Po trzech meczach ze słabszymi przeciwnikami naszych piłkarzy czekał prawdziwy sprawdzian. Pierwotnie zaplanowane spotkanie z Lechem Poznań nie doszło do skutku. W miejsce Kolejorza nasi piłkarze zmierzyli się w Świnoujściu z miejscową Flotą. Pierwsza połowa bezbarwna, bez bramek. W drugiej połowie prowadzenie objęli gospodarze po bramce Grzegorza Skwary z rzutu karnego (63). Dziesięć minut później ustawiony za napastnikami Emil Drozdowicz prostopadłym podaniem obsłużył Mateusza Piątkowskiego, który wyrównał wynik spotkania. Podobnie jak we wcześniejszych spotkaniach nasz zespół stworzył więcej dogodnych do zdobycia bramki sytuacji niż przeciwnicy i mógł wygrać nawet to spotkanie.

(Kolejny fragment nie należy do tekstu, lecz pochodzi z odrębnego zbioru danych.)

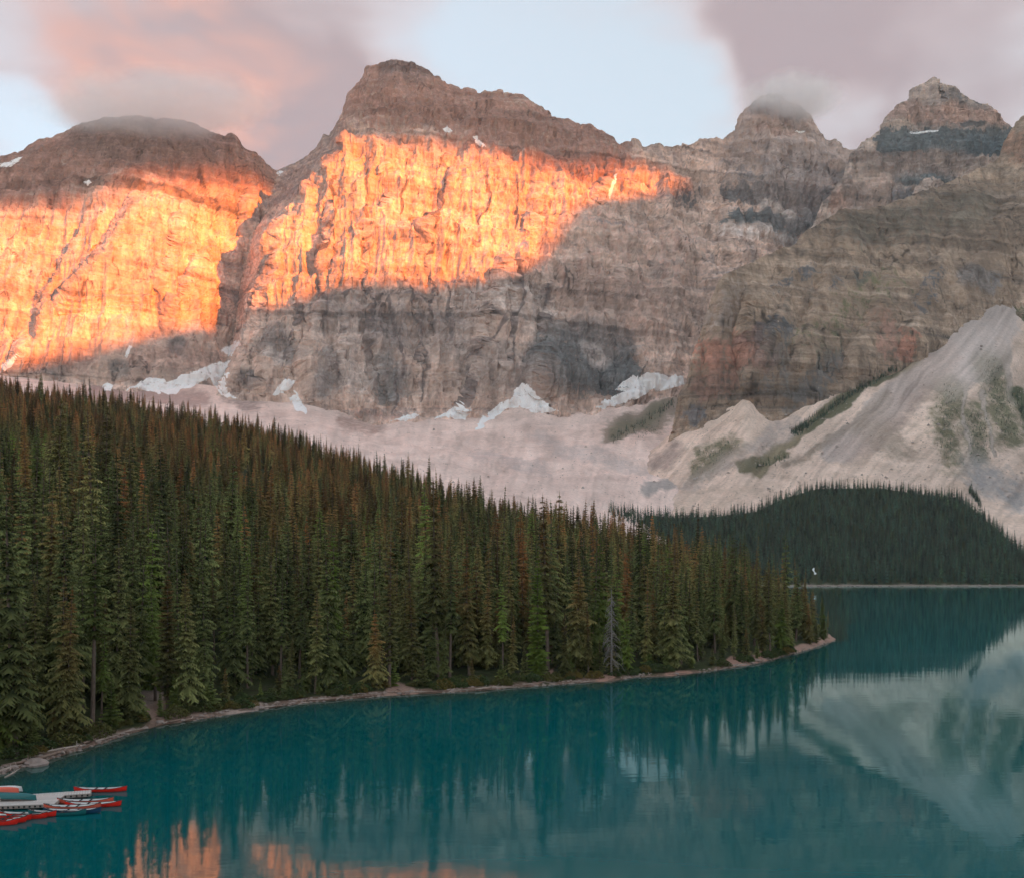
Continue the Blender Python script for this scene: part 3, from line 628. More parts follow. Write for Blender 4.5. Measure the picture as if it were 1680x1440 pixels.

Mając teraz do dyspozycji Emila Drozdowicza trener coraz częściej wraca do ofensywnego ustawienia z końcówki poprzedniego sezonu tj. 1-4-3-3, które przynosiło dobre wyniki i pozwoliło utrzymać się naszej drużynie w I lidze. Można też zauważyć nowe ustawienie 1-4-3-1-2, gdzie tuż za dwoma wysuniętymi napastnikami trener ustawia Drozdowicza. Po ostatnich sparingach widzimy, że to ustawienie powoli zdaje egzamin. Można też
przypuszczać, że powrót Emila Drozdowicza, a co za tym idzie jeszcze większa konkurencja w formacji ofensywnej sprawiło, że nasi napastnicy powoli odzyskują swoją skuteczność.
W sumie w pięciu meczach rozegranych w ciągu dwóch tygodni odnieśliśmy 3 zwycięstwa, zanotowaliśmy 1 remis i 1 porażkę. Strzeliliśmy 12 goli, tracąc 4.
Najwięcej goli zdobył Sebastian Janusiński - 3. Po dwa gole zdobyli Michał Ilków-Gołąb i Mateusz Piątkowski, po jednym Emil Drozdowicz, Brain Obem, David Topolski, Adam Czerkas i Mateusz Machaj.
Liga coraz bliżej, do rozegrania zostało jeszcze 5 sparingów. Już 10 lutego podopieczni Adama Topolskiego zagrają ponownie w Międzyrzeczu, tym razem z III-ligowym Dębem Dębno.